DATASET SECTION:
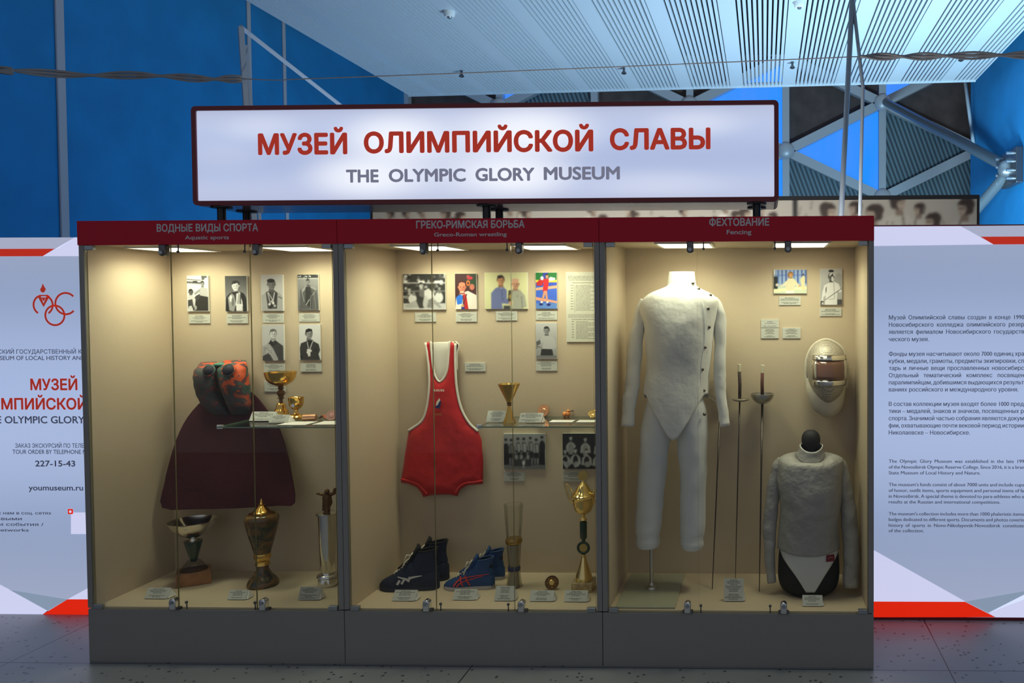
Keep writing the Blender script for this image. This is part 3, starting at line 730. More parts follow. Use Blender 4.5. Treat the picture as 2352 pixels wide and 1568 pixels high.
# ------------------------------------------------------------------ backlit information panels at both sides
YL = .54
lz1 = 2.006
def poly_px(pts, y, m, name, parent):
    P = [U(u, v, y=y) for u, v in pts]
    ar = sum(P[i].x*P[(i + 1) % len(P)].z - P[(i + 1) % len(P)].x*P[i].z for i in range(len(P)))
    if ar < 0: P = P[::-1]
    q = MB(); q.prism([(p.x, p.z) for p in P], y, y + .0006); return q.build(name, M[m], parent)
def info_panel(x0, x1, z1, lab, face):
    t = thing('information_panel', lab, 'information panel', ((x0 + x1)/2, YL, 0), 'backlit information panels')
    MB().box(x0, x1, YL + .004, YL + .12, 0.0, z1).build('panel_frame', M['signframe'], t, bevel=.003)
    M[face] = lit_face(face, [(0, (160, 168, 192)), (.22, (132, 150, 184)), (.36, (160, 176, 212)), (.5, (166, 184, 222)), (.66, (160, 178, 216)), (.76, (152, 170, 206)), (.86, (134, 152, 186)), (1, (150, 160, 186))], (), (0, z1), .92)
    q = MB(); q.box(x0 + .02, x1 - .02, YL, YL + .004, .018, z1 - .018); q.build('panel_face', M[face], t)
    return t
LP = info_panel(-1.16, .20, 1.995, 'backlit white information panel with contact details left of the cabinets', 'left_panel_acrylic')
LQ = info_panel(3.40, 4.80, 2.035, 'backlit white information panel with museum history right of the cabinets', 'right_panel_acrylic')
y1 = YL - .0008; y2 = YL - .0016
poly_px([(-150, 546), (172, 545), (132, 571), (-150, 572)], y1, 'boxgrey', 'grey_facet', LP)
poly_px([(-150, 572), (125, 571), (98, 588), (-150, 589)], y2, 'boxred_dim', 'red_band', LP)
poly_px([(98, 588), (172, 545), (215, 545), (215, 588)], y1, 'boxwhite', 'white_facet', LP)
poly_px([(-100, 1290), (22, 1354), (109, 1402), (96, 1412), (-100, 1411)], y1, 'boxwhite', 'white_facet', LP)
poly_px([(22, 1354), (155, 1376), (109, 1402)], y1, 'boxgrey2', 'grey_facet', LP)
poly_px([(155, 1376), (215, 1343), (215, 1376)], y1, 'boxwhite', 'white_facet', LP)
poly_px([(95, 1412.5), (155, 1376), (215, 1376), (215, 1413)], y2, 'boxred', 'red_band', LP)
poly_px([(1990, 520), (2206, 519), (2282, 561), (1990, 565)], y1, 'boxwhite', 'white_facet', LQ)
poly_px([(2206, 519), (2500, 516), (2500, 542), (2252, 543.5)], y1, 'boxgrey', 'grey_facet', LQ)
poly_px([(2252, 543.5), (2500, 542), (2500, 560), (2282, 561)], y2, 'boxred_dim', 'red_band', LQ)
poly_px([(1985, 1251), (2003, 1261), (2217, 1381), (1985, 1381)], y1, 'boxwhite', 'white_facet', LQ)
poly_px([(1985, 1381), (2217, 1382), (2286, 1417), (1985, 1417)], y2, 'boxred', 'red_band', LQ)
poly_px([(2217, 1381), (2450, 1340), (2270, 1407)], y1, 'boxgrey2', 'grey_facet', LQ)
poly_px([(2270, 1407), (2480, 1300), (2480, 1417), (2288, 1417)], y1, 'boxwhite', 'white_facet', LQ)
yt = YL - .002
MUSEUM_RU = 'НОВОСИБИРСКИЙ ГОСУДАРСТВЕННЫЙ КРАЕВЕДЧЕСКИЙ МУЗЕЙ'
text('МУЗЕЙ', 'red_title_lettering', LP, M['redtext'], yt, 70, 178, 896, 27, .028)
text('ОЛИМПИЙСКОЙ СЛАВЫ', 'red_title_lettering', LP, M['redtext'], yt, -72, 332, 940.5, 27, .028)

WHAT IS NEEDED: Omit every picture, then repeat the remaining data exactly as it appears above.

COMPLETE RESPONSE:
Keep writing the Blender script for this image. This is part 3, starting at line 730. More parts follow. Use Blender 4.5. Treat the picture as 2352 pixels wide and 1568 pixels high.
# ------------------------------------------------------------------ backlit information panels at both sides
YL = .54
lz1 = 2.006
def poly_px(pts, y, m, name, parent):
    P = [U(u, v, y=y) for u, v in pts]
    ar = sum(P[i].x*P[(i + 1) % len(P)].z - P[(i + 1) % len(P)].x*P[i].z for i in range(len(P)))
    if ar < 0: P = P[::-1]
    q = MB(); q.prism([(p.x, p.z) for p in P], y, y + .0006); return q.build(name, M[m], parent)
def info_panel(x0, x1, z1, lab, face):
    t = thing('information_panel', lab, 'information panel', ((x0 + x1)/2, YL, 0), 'backlit information panels')
    MB().box(x0, x1, YL + .004, YL + .12, 0.0, z1).build('panel_frame', M['signframe'], t, bevel=.003)
    M[face] = lit_face(face, [(0, (160, 168, 192)), (.22, (132, 150, 184)), (.36, (160, 176, 212)), (.5, (166, 184, 222)), (.66, (160, 178, 216)), (.76, (152, 170, 206)), (.86, (134, 152, 186)), (1, (150, 160, 186))], (), (0, z1), .92)
    q = MB(); q.box(x0 + .02, x1 - .02, YL, YL + .004, .018, z1 - .018); q.build('panel_face', M[face], t)
    return t
LP = info_panel(-1.16, .20, 1.995, 'backlit white information panel with contact details left of the cabinets', 'left_panel_acrylic')
LQ = info_panel(3.40, 4.80, 2.035, 'backlit white information panel with museum history right of the cabinets', 'right_panel_acrylic')
y1 = YL - .0008; y2 = YL - .0016
poly_px([(-150, 546), (172, 545), (132, 571), (-150, 572)], y1, 'boxgrey', 'grey_facet', LP)
poly_px([(-150, 572), (125, 571), (98, 588), (-150, 589)], y2, 'boxred_dim', 'red_band', LP)
poly_px([(98, 588), (172, 545), (215, 545), (215, 588)], y1, 'boxwhite', 'white_facet', LP)
poly_px([(-100, 1290), (22, 1354), (109, 1402), (96, 1412), (-100, 1411)], y1, 'boxwhite', 'white_facet', LP)
poly_px([(22, 1354), (155, 1376), (109, 1402)], y1, 'boxgrey2', 'grey_facet', LP)
poly_px([(155, 1376), (215, 1343), (215, 1376)], y1, 'boxwhite', 'white_facet', LP)
poly_px([(95, 1412.5), (155, 1376), (215, 1376), (215, 1413)], y2, 'boxred', 'red_band', LP)
poly_px([(1990, 520), (2206, 519), (2282, 561), (1990, 565)], y1, 'boxwhite', 'white_facet', LQ)
poly_px([(2206, 519), (2500, 516), (2500, 542), (2252, 543.5)], y1, 'boxgrey', 'grey_facet', LQ)
poly_px([(2252, 543.5), (2500, 542), (2500, 560), (2282, 561)], y2, 'boxred_dim', 'red_band', LQ)
poly_px([(1985, 1251), (2003, 1261), (2217, 1381), (1985, 1381)], y1, 'boxwhite', 'white_facet', LQ)
poly_px([(1985, 1381), (2217, 1382), (2286, 1417), (1985, 1417)], y2, 'boxred', 'red_band', LQ)
poly_px([(2217, 1381), (2450, 1340), (2270, 1407)], y1, 'boxgrey2', 'grey_facet', LQ)
poly_px([(2270, 1407), (2480, 1300), (2480, 1417), (2288, 1417)], y1, 'boxwhite', 'white_facet', LQ)
yt = YL - .002
MUSEUM_RU = 'НОВОСИБИРСКИЙ ГОСУДАРСТВЕННЫЙ КРАЕВЕДЧЕСКИЙ МУЗЕЙ'
text('МУЗЕЙ', 'red_title_lettering', LP, M['redtext'], yt, 70, 178, 896, 27, .028)
text('ОЛИМПИЙСКОЙ СЛАВЫ', 'red_title_lettering', LP, M['redtext'], yt, -72, 332, 940.5, 27, .028)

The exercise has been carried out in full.